Plotin, Traité 38, 1. Commentaire (1)

Introduction

Plotin, régulièrement, prend appui sur la connaissance précise qu’il a des dialogues de Platon, que manifestement il admire. Or Platon lui-même prenait soin d’indiquer son mode d’écriture, et dès lors le degré de vérité que le lecteur y pouvait attacher. Le Timée, pour parler du monde, a osé la langue du mythe, d’abord pour raconter l’Atlantide, cité enfouie sous les flots océaniques, puis pour décrire le monde depuis sa naissance. Pour oser cela, Timée alors s’est mis sous la protection des dieux, car ce qu’il va dire est risqué :

« Si donc, Socrate, en beaucoup de points, sur beaucoup de questions concernant les dieux et la naissance du monde, nous ne parvenons point à nous rendre capables d’apporter des discours cohérents de tout point et poussés à la dernière exactitude, ne vous en étonnez pas. Mais si nous vous en apportons qui ne cèdent à aucun autre en vraisemblance, il faut nous en féliciter, nous rappelant que moi qui parle, et vous qui jugez, nous ne sommes que des hommes, en sorte qu’il nous suffit d’accepter en ces matières un mythe vraisemblable (ton eikota mython) et que nous ne devons pas chercher plus loin. » (Timée, 29c-d)

Vraisemblable, et non point vrai : comme une fiction le plus possible raisonnée, mais qui évidemment demeure possible, invérifiable.

Ce récit a une prémisse, elle-même vraisemblable : « Au terme du raisonnement vraisemblable, il faut dire que ce monde, qui est véritablement un être vivant, pourvu d’une âme et d’un intellect, est né tel par l’action de la providence du dieu. » (Timée, 30b-c) C’est cette providence (tén tou théou pronoian) qui est contestée par Plotin.

Comprendre comment, et pourquoi, c’est ce à quoi va nous amener peu à peu sa méditation.

I. Le mythe : les âmes sont semées dans le devenir

« En envoyant les âmes vers le devenir, le dieu – ou un dieu -, a placé sur le visage les yeux porteurs de lumière <phosphora…ommata>, et il leur a donné d’autres organes pour les diverses sensations ; il prévoyait qu’ainsi chaque âme se conserverait, si elle voyait d’avance, si elle entendait d’avance, et, ayant touché, fuirait ceci, rechercherait cela. »

Le dieu envoie dans le devenir des âmes incarnées, dont les corps perçoivent avec plusieurs sens. Il faut supposer qu’avant cette descente des âmes, elles étaient dans « l’ousia », dans ce qui ne change jamais. Pourquoi cette chute ? Est-ce une décision que prend le dieu ? Ou les âmes y tendaient-elles d’elles mêmes ?

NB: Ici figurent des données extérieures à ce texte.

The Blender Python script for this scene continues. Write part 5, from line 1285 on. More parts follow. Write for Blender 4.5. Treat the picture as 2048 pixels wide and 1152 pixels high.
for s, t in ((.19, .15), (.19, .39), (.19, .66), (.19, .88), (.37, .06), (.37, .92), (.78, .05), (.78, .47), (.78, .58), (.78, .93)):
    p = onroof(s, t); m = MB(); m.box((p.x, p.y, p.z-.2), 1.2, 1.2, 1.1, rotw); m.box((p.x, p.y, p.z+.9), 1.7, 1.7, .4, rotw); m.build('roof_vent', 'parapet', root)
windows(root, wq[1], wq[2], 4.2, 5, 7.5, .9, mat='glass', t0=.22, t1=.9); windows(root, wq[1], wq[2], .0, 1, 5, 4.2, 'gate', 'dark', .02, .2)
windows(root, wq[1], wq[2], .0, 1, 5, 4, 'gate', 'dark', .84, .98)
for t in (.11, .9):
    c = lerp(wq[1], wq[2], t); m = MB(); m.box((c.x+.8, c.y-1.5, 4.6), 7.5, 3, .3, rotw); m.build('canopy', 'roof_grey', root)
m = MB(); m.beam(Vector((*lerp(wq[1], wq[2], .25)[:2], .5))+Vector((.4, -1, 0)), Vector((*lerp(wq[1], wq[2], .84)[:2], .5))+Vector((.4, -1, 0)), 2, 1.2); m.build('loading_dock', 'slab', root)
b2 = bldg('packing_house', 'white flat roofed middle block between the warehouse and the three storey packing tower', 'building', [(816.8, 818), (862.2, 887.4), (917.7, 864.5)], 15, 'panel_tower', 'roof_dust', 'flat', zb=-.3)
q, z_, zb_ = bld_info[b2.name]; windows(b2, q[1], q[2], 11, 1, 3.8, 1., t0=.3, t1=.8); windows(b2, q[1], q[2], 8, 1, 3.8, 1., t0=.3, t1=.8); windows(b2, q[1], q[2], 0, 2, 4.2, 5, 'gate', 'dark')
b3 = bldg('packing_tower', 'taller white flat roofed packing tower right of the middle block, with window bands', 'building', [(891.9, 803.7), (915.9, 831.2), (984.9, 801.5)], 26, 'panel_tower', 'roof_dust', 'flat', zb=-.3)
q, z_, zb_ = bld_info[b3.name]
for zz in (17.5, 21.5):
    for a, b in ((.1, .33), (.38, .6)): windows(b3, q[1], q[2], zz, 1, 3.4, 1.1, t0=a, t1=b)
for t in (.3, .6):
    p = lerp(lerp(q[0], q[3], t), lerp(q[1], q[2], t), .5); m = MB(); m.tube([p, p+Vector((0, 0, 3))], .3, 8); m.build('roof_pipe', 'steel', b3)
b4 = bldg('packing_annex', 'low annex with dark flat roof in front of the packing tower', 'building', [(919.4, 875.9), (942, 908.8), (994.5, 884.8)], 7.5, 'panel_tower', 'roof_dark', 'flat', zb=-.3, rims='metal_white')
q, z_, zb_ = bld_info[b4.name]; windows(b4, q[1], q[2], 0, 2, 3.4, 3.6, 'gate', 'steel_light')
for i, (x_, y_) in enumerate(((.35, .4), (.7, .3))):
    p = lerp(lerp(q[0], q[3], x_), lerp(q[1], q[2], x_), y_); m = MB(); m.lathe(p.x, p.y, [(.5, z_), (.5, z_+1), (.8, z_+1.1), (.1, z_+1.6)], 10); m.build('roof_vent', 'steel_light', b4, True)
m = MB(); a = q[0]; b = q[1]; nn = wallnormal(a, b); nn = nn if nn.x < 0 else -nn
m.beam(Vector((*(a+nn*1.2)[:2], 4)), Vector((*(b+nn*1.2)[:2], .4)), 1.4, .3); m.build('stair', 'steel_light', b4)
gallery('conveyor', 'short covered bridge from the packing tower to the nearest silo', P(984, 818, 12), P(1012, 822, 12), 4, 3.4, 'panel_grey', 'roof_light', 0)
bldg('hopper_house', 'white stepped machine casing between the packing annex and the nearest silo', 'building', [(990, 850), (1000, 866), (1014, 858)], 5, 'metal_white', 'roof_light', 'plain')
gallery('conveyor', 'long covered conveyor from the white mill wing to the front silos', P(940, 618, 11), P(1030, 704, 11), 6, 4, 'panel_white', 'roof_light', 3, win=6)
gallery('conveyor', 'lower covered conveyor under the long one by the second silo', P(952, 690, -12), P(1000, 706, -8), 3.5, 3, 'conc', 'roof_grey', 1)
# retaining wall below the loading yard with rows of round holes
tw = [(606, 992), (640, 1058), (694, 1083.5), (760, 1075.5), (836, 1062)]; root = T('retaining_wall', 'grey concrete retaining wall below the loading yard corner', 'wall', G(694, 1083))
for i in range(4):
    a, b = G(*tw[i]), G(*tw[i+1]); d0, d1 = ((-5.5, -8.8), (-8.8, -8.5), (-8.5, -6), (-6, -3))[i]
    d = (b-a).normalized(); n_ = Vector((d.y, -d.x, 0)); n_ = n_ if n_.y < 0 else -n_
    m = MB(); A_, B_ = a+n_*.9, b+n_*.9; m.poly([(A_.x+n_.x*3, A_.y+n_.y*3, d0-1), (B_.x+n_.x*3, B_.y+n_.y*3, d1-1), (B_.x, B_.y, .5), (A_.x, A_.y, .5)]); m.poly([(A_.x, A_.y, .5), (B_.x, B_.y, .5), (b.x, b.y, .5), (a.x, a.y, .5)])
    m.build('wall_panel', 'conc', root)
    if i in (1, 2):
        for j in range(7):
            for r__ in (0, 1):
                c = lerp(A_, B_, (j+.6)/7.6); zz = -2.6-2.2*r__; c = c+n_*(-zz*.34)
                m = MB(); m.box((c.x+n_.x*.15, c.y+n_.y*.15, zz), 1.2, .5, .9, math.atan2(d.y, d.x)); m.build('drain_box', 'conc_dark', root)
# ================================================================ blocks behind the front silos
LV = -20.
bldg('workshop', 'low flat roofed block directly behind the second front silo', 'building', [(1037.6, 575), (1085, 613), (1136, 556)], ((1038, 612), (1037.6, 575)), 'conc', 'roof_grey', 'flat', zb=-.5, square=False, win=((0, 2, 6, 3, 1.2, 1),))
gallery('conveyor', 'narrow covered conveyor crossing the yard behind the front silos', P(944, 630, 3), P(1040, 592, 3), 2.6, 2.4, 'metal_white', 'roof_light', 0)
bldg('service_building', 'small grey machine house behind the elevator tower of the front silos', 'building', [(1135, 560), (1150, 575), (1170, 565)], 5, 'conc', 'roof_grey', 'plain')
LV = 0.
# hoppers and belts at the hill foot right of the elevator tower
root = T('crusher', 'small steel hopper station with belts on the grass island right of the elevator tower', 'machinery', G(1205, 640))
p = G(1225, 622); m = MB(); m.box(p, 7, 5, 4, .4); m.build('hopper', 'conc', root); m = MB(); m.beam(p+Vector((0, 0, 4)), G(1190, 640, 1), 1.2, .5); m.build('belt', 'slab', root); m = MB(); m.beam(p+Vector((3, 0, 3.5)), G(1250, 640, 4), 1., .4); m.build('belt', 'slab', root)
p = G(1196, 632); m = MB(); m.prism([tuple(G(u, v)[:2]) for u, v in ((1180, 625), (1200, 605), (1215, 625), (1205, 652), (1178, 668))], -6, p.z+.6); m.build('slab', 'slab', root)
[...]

Cette première phrase du Traité 38 est d’une beauté saisissante, toute platonicienne. Timée avait raconté que le monde, corps et âme, est forgé par le démiurge, et que le dieu a envoyé dans le monde, comme un semeur disperse les graines, les âmes ; puis d’autres dieux ont pour elles fabriqué des corps. En Timée 45b, on peut lire qu’entre tous les instruments qui servent à la prévision de l’âme, les dieux ont façonné en premier les yeux porteurs de lumière, et les ont implantés sur le visage ; ces yeux permettant aux vivants de voir, ils leur sont vitaux. La phrase grecque égrène des mots commençant par « pro » : prosopon, le visage ; proorômenos, il prévoyait ; proorâto, il voit d’avance ou pré-voit ; proakouoi : il pré-entend. Notre visage est déjà, ce qui de notre face, est « vu » comme s’il était en avant d’elle ; les yeux mêmes envoient leur petite lumière en avant d’eux ; voir et entendre d’avance nous permet d’anticiper comment nous mouvoir, ce que nous pourrons toucher. Dans ce que décrit Timée, tout se passe comme si le dieu, en quelque sorte, lui même prévoyait (en pensée) que nous puissions pré-voir et prévoir ; il nous dote d’yeux luisants de chat, le chemin étant comme éclairé par nous devant de nous. L’âme voyant, entendant, prévoit, se prépare, anticipe le toucher et la motricité, choisit ce qui lui convient. Il y a une atmosphère providentielle, là : le dieu a conçu, a réfléchi, il a voulu des vivants qui puissent persévérer dans leur être ; et chaque âme elle-même serait comme un tout petit esprit (divin) prévoyant aussi : elle peut s’ajuster au monde, ses organes favorisent sa survie : entendant et voyant, elle prévoit, elle s’oriente, elle agit. Et donc le grand savant sicilien qu’est Timée supposait une création par le dieux réfléchie et ordonnée au bien qu’est la vie. Chaque vivant part équipé pour sa survie.